Everybody who's responsible for introducing a new system tries to figure out what the demands will be on the system not just when it's first released, but also in the future. But this is a notoriously hard problem, and many estimates are really just guesses. If the guess is an under-estimate and the volume grows beyond what the system was designed to handle, then there are going to be problems. If your email system was expected to have to process 100,000 emails a day, but two years later is processing 2 million, or your web server was expected to get 10,000 hits a day but now gets 500,000 then typically two things happen:-

  1. We fail to allocate the human resources needed to handle the increased load. If your content management system needs (say) half a day a week of attention to keep it running smoothly at 10k hits, then it will need more time and attention at 500k. But organisations aren't good at assigning resources to respond to things which happen gradually and incrementally, so it's common to see systems under-managed right up until the point when they explode, followed by the immediate, but too late, deployment of lots of resources.
  2. We try and cope with the unexpected load by doing things which we hadn't originally planned to. Some of those things might be low risk, straightforward strategies; more disk. More memory. Some of them attempt to solve the problem by introducing more complexity into the design. Mirrored servers. Replicas. Now you're not just worrying about how to make one web server work, you're worrying about how to make lots of web servers work together and share the load. The system is more complex and thus more fragile than it was when it started.
2. Increased complexity

As well as increasing complexity in response to volume problems, systems get more complex over time as they attempt to respond to demands for them to do more things. People want calendaring and shared in-boxes in their email. They want workflow in their CMS. Sometimes these additions have been prepared for from day one, sometimes not. Sometimes they are manageable, linear extensions which don't make the system substantially more complex, but sometimes they are pushing the system somewhere it wasn't originally intended or designed to go. Changing a system is risky both in the short-term – the change might break things – and the long-term – the changed system may be more complex and less well understood than its previous incarnation.

3. Knowledge loss

People come and go. New people know stuff that the old people didn't, and vice versa. Even people who are still around don't know as much about how a three year old system works as they do about how a three week old one does. You can try and solve this with documentation and process, to a point, but no matter what you do, understanding decreases over time, and all you're doing is ameliorating that process.

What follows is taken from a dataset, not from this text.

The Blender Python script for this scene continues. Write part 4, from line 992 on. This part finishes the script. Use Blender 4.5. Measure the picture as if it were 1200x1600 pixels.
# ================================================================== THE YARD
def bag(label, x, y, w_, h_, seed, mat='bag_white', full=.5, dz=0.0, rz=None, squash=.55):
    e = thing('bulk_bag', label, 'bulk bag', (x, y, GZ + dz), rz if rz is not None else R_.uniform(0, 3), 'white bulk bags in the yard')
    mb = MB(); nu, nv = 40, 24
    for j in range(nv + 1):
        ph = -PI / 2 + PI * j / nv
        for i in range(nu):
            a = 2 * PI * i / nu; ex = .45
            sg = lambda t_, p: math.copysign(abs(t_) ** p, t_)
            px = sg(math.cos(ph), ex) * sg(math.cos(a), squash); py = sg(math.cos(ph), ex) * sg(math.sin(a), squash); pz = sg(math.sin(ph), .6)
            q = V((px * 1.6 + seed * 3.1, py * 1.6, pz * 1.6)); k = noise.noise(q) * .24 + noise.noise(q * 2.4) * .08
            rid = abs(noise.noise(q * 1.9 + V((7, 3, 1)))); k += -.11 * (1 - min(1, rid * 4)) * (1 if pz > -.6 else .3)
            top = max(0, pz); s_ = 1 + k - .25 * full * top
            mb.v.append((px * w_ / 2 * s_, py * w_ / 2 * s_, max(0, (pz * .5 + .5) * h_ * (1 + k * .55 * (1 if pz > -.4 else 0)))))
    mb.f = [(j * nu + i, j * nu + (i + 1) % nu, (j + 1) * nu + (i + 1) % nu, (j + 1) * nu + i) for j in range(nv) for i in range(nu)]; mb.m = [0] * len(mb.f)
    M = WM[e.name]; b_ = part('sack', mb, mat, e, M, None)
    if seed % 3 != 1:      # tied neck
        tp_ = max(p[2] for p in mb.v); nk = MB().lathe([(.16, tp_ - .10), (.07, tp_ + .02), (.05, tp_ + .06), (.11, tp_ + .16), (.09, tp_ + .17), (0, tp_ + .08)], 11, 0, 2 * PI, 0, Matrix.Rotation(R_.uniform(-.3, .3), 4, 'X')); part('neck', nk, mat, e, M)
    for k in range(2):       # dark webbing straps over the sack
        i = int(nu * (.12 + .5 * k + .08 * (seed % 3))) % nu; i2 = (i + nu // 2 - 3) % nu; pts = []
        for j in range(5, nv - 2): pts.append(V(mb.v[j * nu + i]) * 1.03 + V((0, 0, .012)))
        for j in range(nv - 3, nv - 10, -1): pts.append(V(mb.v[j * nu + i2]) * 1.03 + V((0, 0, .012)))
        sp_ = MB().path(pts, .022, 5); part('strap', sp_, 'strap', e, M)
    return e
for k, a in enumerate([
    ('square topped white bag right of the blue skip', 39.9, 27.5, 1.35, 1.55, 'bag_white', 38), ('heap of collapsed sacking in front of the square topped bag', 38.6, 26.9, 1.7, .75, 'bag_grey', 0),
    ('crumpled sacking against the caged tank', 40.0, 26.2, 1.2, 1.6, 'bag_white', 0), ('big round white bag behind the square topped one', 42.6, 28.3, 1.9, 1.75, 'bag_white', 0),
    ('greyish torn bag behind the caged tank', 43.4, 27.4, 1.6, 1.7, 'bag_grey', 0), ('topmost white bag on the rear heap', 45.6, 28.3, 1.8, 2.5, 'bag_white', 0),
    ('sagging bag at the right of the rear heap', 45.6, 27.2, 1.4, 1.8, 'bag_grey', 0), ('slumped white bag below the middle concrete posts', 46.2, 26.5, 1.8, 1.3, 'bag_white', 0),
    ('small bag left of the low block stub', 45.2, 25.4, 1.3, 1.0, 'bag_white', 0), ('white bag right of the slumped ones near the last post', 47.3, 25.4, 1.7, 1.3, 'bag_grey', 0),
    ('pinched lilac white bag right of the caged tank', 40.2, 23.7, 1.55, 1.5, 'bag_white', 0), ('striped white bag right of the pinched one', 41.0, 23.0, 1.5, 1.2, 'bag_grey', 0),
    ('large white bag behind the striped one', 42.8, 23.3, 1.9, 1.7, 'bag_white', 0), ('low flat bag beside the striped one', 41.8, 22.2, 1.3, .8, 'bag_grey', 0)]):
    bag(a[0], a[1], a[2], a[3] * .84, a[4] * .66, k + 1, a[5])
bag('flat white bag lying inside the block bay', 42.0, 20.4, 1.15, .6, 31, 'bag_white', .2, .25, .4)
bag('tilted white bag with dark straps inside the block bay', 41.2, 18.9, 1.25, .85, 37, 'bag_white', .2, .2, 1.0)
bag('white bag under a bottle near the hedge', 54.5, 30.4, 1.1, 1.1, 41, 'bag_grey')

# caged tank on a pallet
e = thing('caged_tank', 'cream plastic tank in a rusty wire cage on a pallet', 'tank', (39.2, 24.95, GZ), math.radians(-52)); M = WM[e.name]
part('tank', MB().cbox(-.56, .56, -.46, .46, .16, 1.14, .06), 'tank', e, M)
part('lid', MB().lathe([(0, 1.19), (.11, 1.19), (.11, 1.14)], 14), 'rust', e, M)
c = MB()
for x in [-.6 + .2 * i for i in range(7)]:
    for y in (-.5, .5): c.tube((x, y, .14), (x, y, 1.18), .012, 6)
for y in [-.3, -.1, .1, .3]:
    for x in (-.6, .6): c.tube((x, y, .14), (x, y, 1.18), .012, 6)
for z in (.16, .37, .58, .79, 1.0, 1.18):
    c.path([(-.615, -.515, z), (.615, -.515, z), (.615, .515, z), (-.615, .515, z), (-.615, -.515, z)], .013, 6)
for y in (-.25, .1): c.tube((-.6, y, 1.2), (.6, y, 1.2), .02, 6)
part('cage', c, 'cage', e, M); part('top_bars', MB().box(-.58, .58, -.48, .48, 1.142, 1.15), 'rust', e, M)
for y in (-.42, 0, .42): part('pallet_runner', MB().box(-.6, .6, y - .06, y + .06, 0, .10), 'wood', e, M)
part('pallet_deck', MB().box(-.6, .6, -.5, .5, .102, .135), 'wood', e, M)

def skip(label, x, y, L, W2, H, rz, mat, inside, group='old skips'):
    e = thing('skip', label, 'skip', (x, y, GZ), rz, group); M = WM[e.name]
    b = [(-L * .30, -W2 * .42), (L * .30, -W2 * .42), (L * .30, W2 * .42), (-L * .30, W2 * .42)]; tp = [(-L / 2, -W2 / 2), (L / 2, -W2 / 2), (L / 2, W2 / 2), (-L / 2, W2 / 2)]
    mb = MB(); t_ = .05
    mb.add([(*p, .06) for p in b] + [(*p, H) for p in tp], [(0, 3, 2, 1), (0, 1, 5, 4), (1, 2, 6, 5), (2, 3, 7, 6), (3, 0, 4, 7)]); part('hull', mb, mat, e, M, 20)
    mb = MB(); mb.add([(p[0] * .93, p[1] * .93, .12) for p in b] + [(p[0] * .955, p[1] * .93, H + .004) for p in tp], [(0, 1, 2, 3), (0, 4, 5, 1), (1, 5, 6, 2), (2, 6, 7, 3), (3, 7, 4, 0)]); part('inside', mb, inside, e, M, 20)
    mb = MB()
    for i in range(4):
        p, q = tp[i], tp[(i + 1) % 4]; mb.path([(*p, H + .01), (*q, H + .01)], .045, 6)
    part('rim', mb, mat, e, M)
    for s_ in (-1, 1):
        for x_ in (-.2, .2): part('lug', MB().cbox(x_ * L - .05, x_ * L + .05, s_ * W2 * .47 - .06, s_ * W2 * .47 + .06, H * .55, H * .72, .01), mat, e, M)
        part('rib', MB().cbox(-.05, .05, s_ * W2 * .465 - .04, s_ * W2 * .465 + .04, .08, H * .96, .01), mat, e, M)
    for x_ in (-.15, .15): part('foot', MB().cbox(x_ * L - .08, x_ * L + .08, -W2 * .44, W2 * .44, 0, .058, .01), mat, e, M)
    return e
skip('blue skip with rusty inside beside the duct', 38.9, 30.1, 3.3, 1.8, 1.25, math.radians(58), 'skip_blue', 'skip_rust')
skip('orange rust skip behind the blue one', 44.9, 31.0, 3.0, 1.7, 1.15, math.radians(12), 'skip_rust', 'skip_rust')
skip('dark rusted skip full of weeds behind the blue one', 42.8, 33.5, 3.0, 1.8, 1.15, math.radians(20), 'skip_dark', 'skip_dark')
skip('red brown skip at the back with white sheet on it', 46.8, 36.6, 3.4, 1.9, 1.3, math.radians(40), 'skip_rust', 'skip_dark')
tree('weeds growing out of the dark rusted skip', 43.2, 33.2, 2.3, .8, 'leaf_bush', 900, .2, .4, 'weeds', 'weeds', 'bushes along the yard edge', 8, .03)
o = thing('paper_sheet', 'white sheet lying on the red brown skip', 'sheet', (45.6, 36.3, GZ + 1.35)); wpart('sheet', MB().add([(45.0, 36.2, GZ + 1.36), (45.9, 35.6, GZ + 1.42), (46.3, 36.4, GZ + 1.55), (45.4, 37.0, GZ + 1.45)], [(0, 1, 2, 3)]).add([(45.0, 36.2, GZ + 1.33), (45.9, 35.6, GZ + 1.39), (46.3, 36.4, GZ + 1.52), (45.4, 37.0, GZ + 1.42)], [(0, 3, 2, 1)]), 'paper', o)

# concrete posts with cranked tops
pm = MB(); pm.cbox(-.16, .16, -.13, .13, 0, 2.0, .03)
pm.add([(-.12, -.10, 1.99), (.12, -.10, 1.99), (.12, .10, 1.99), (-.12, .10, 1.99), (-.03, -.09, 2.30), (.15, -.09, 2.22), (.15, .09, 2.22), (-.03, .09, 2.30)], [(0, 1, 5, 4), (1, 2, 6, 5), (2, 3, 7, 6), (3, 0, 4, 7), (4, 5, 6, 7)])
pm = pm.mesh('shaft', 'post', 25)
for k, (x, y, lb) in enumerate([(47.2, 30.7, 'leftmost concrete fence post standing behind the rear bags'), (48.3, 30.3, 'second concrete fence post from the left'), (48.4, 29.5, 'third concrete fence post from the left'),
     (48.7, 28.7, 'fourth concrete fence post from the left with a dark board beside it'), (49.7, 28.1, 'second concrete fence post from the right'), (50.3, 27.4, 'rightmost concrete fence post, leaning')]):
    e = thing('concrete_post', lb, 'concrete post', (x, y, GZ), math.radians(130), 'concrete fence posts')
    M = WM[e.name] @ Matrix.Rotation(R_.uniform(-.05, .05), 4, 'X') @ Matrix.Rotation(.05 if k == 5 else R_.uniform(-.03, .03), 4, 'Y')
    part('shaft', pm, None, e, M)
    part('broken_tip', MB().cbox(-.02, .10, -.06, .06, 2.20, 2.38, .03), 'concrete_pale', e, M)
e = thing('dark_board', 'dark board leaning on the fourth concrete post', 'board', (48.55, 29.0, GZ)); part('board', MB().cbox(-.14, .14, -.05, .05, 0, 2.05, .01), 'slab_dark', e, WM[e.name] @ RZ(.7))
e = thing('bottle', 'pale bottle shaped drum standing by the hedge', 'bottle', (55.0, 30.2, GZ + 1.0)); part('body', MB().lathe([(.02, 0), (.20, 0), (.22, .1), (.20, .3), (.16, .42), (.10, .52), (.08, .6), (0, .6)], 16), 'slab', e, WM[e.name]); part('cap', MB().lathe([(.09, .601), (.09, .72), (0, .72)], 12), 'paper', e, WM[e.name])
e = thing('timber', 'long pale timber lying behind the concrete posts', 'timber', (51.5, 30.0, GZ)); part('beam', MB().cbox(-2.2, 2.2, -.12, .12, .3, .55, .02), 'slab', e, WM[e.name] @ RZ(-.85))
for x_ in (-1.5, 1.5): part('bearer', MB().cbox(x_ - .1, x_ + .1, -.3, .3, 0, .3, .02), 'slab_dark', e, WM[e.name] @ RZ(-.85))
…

So what distinguishes systems which perform well in the long term versus ones which don't? I'd look for several indicators:-

  • Slow growth in demand, or simple strategies to cope with increased demand which don't increase the complexity of the system.
  • Small, incremental changes in functionality rather than large new feature sets.
  • An agreed lifespan for the system.
  • Systems which aren't critically dependent on the knowledge and experience of a small number of people.
  • At a meta-level, evidence that there has been some degree of thought about the preceding indicators. I suspect you can get away with breaking one or more of the guidelines if you know you're doing it, and why.

- 2 comments by 2 or more people Not publicly viewable

  1. Christopher Hinds

    Good post John, and one that emphaises the small bits that people gloss over in the hope that they can be 'fixed later' when all too often they can't be. I think to some extent you can resolve this more in a clusters high availability environment, where you can join another node to the cluster and have it continue to work as the same original 'public' machine (of course you tested this in the lab before you went to the production servers right?).

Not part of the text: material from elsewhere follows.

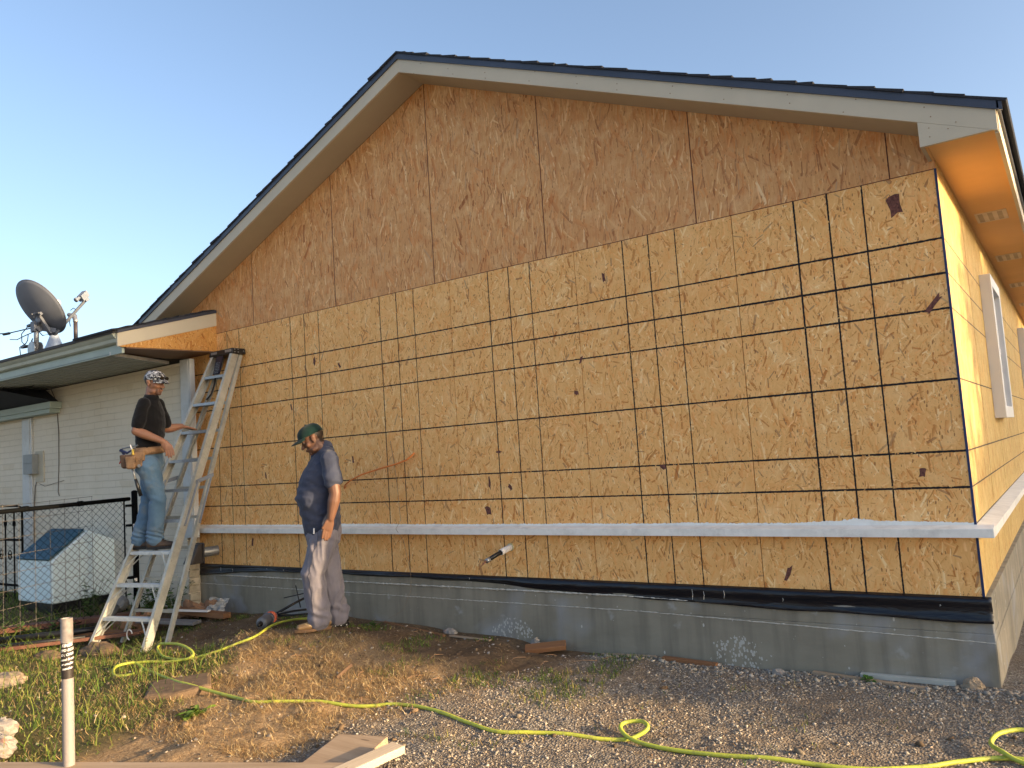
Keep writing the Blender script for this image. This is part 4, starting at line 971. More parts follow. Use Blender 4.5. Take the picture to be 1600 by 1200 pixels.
# spreader bars and rivets on the near side
mb = MB(); k0 = .53; a = BR.lerp(TR, k0)+rung*.012; c = RB[0].lerp(RT[0], k0+.02)+rung*.010
mb.beam(BR.lerp(TR, .385)+rung*.012, a, Vector((.002, 0, 0)), Vector((0, .010, 0))); mb.beam(RB[0].lerp(RT[0], .385)+rung*.012, c, Vector((.002, 0, 0)), Vector((0, .010, 0)))
mb.beam(a-Vector((0, .02, 0)), c+Vector((0, .02, 0)), Vector((.004, 0, 0)), Vector((0, 0, .018))); build('spreader', mb, M_LGREY, lad)
mb = MB(); a = BL.lerp(TL, k0)-rung*.012; c = RB[1].lerp(RT[1], k0+.02)-rung*.01
mb.beam(BL.lerp(TL, .385)-rung*.012, a, Vector((.002, 0, 0)), Vector((0, .010, 0))); mb.beam(a-Vector((0, .02, 0)), c+Vector((0, .02, 0)), Vector((.004, 0, 0)), Vector((0, 0, .018))); build('spreader', mb, M_LGREY, lad)
mb = MB()
for P_ in (BR.lerp(TR, .387), RB[0].lerp(RT[0], .387), BR.lerp(TR, .53)): mb.lathe(P_+rung*.016, [(.010, 0), (.010, .004)], axis=rung, n=10)
build_each('rivet', mb, M_METAL, lad)
# ------------------------------------------------------------------ chain link fence
fc = thing('chain_link_fence', (-7.84, -.47, -.45), 'black chain link fence panel with a round end post left of the ladder', 'fence')
A_ = Vector((-7.86, -.50, 0)); B_ = Vector((-7.38, -2.25, 0)); fd = (B_-A_); FL = fd.length; fd.normalize(); ZT = .742; ZT2 = .735; ZB = -.42
b = MB(); b.tube([(-7.83, -.42, -.6), (-7.83, -.42, .815)], .031, 16); b.ell((-7.83, -.42, .812), (.033, .033, .02)); build('post', b, M_BLACKM, fc, smooth=True)
b = MB(); b.tube([A_+Vector((-.02, .05, ZT)), B_+Vector((0, 0, ZT2))], .021, 12)
for s_ in (.55, 1.15): b.tube([A_+fd*s_+Vector((0, 0, ZT)), A_+fd*(s_+.05)+Vector((0, 0, ZT))], .027, 12)
build('top_rail', b, M_BLACKM, fc, smooth=True)
b = MB(); b.tube([A_+Vector((.0, -.02, ZB)), A_+Vector((0, -.02, ZT))], .009, 6); b.tube([A_+Vector((0, 0, ZB)), B_+Vector((0, 0, ZB))], .005, 6)
for z_ in (.66, .45, -.1): b.box(-7.875, -7.80, -.50, -.44, z_, z_+.025)
build_each('tension_bar', b, M_BLACKM, fc)
b = MB(); b.box(-7.80, -7.794, -.46, -.43, .44, .475); b.box(-7.80, -7.794, -.46, -.43, -.13, -.095); build_each('label_tag', b, M_WHITEV, fc)
b = MB(); dw = .086; dh = .036; ncol = int(FL/(dw/2)); nrow = int((ZT-ZB)/dh); seg = dw/2
nrmf = Vector((fd.y, -fd.x, 0))
for i in range(ncol):
    pts = []
    for j in range(nrow+1):
        ox = (j+i) % 2*seg*.98; pts.append(A_+fd*(i*seg+ox*1.0)+nrmf*(.0018*(1 if (j % 2) else -1))+Vector((0, 0, ZT-.012-j*dh)))
    b.tube(pts, .0029, 4, cap=False)
build('chain_link_mesh', b, M_BLACKM, fc)
b = MB()
for k in range(14): b.tube([A_+fd*(.12*k+.05)+Vector((0, 0, ZT+.024)), A_+fd*(.12*k+.056)+nrmf*.024+Vector((0, 0, ZT)), A_+fd*(.12*k+.06)+Vector((0, 0, ZT-.03))], .0025, 4)
build_each('wire_tie', b, M_METAL, fc)
wp = thing('wire_panel', (-7.9, -.8, -.45), 'thin rusty wire garden panel standing just behind the chain link', 'wire panel')
b = MB(); o_ = Vector((-.14, -.04, 0)); 
for s_ in np.arange(.30, 1.85, .165): b.tube([A_+o_+fd*s_+Vector((0, 0, -.55)), A_+o_+fd*s_+Vector((0, 0, .80-.0*s_))], .0022, 4)
for z_ in (.80, .66, .50, .34, .18, .02, -.14, -.30, -.45): b.tube([A_+o_+fd*.29+Vector((0, 0, z_)), A_+o_+fd*1.8+Vector((0, 0, z_-.03))], .0022, 4)
build('wire_grid', b, simple('rusty_wire', (.17, .15, .13), .6, .3), wp)
# ------------------------------------------------------------------ pale blue box
bx = thing('kennel', (-9.15, -.45, -.47), 'pale blue plastic dog kennel with a dark blue sloping roof behind the fence', 'kennel')
x0, x1, ya, yb, z0 = -9.57, -8.76, -.85, -.06, -.35
b = MB(); b.prism([(x1, ya, z0), (x1, yb, z0), (x1, yb, .145), (x1, -.145, .27), (x1, -.455, .408), (x1, ya, .115)], (x0-x1, 0, 0))
M_KEN = simple('pale_blue_plastic', (.68, .80, .83), .5, var=.05, sc=3, dirt=(.58, .66, .67), dsc=4, dth=(.5, .9), bump=.1, bsc=20)
build('shell', b, M_KEN, bx, recalc=True, bevel=.02)
b = MB(); e = Vector((0, .395, .293)).normalized(); n_ = Vector((0, -.293, .395)).normalized()
p0 = Vector((x1-.03, ya-.015, .118)); p1 = Vector((x1-.03, -.47, .408))
b.prism([p0+n_*.004, p1+n_*.004, p1+n_*.028, p0+n_*.028], (x0-x1+.06, 0, 0)); build('roof', b, simple('dark_blue_plastic', (.028, .095, .15), .45, var=.08), bx, recalc=True, bevel=.006)
b = MB(); b.box(x0+.02, x1-.02, ya+.02, yb-.02, -.52, -.351); build('base', b, M_BLACK, bx)
# iron railing at the far left
ir = thing('iron_railing', (-11.0, -1.0, -.46), 'old black wrought iron railing with scroll work at the left edge', 'railing')
b = MB(); M_IR = M_BLACKM
def ip(y, z): return (-10.25+(y+.96), -.50, z+.03)
b.tube([ip(-2.1, .68), ip(-1.1, .68), ip(-1.0, .66), ip(-.96, .6), ip(-.96, -.5)], .014, 6); b.tube([ip(-2.1, .63), ip(-1.0, .63)], .008, 6)
for z_ in (.26, -.30): b.tube([ip(-2.1, z_), ip(-.96, z_)], .016, 6)
build('frame', b, M_IR, ir)
b = MB()
for y_ in (-1.18, -1.42, -1.66, -1.9): b.tube([ip(y_, .60), ip(y_, -.46)], .010, 6); b.ell(ip(y_, .46), (.022, .022, .04), n=8, m=6)
build_each('baluster', b, M_IR, ir)
b = MB()
for y_ in (-1.3, -1.54, -1.78):
    for s_ in (1, -1): b.tube([ip(y_+s_*.055*math.sin(t)*(1-t/9), .1+.07*math.cos(t)*(1-t/9)-.04) for t in np.linspace(0, 7, 16)], .006, 4)
build_each('scroll', b, M_IR, ir)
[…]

    The other thing that is missing I think is that you have to use the right tool for the job, and all too often a cheaper tool wins at the cost of more admin time, more complexity to admin and worse still less reliability. The wrong tool, even at a low price is still the wrong tool.

    31 Jan 2006, 20:32

  2. Chris May

    I think to some extent you can resolve this more in a clustered high availability environment

    Danger! Silver bullet detected!

    * yeah, I know you've caveated it; don't spoil my flow :-)

    There's always someone willing to flog a technology-based solution to scalability. When I started out in IT (adopts '4 yorkshiremen' accent…) it was putting more chips into your mainframe. Then it was moving the processor-hungry apps off the mainframe and onto a midrange box. Then it was putting more processors into your midrange boxes and turning it back into a mainframe (Sun E10Ks anyone? I wonder if the e-university has got rid of theirs yet :-) ) Then it was clustering PCs. Then it was blades. I forget where we're up to now, somewhere between Grids and CMT fault-tolerant CPUs I think. They're all useful solutions to a particular class of problems, but they don't address the fundamental issues.

    It's worth pausing for a moment to observe that google, who have arguably the most scalable technology platform in the world, are currently doubling the size of their workforce (currently around 5000 IIRC) every 12–18 months. Now, some of those people are writing cool new apps. But it doesn't take thousands of people to knock out Yet Another Webmail Client. I don't have any evidence to support this, but I'd hazzard a guess that most of those people are recruited to support scaling the infrastructure, one way or another.

    Whatever architecture you use, if you're doing something unusual you will always hit unexpected bottlenecks. You add another 6 boxes to your web cluster and discover that you've saturated your load-balancer, or you add another 5 storage servers and then discover that you're adding content faster than your backup server can cope with, or whatever. If you're doing something new, this will happen; expect it and be prepared to deal with it. Or you can just never innovate and only do stuff that's been done a gazillion times before (Don't mock; ISP's thrive on this model)

    You're bang on about the cost of the tool. Capital cost of a piece of software (and hardware, for all but a few edge cases) should be the absolute last thing on the list of considerations, because if you expect to have to live with it for more than a couple of years it will be utterly insignificant in the long run.

    And of course, this whole argument applies only to point 1; points 2 and 3 are in no way affected by architectural choices.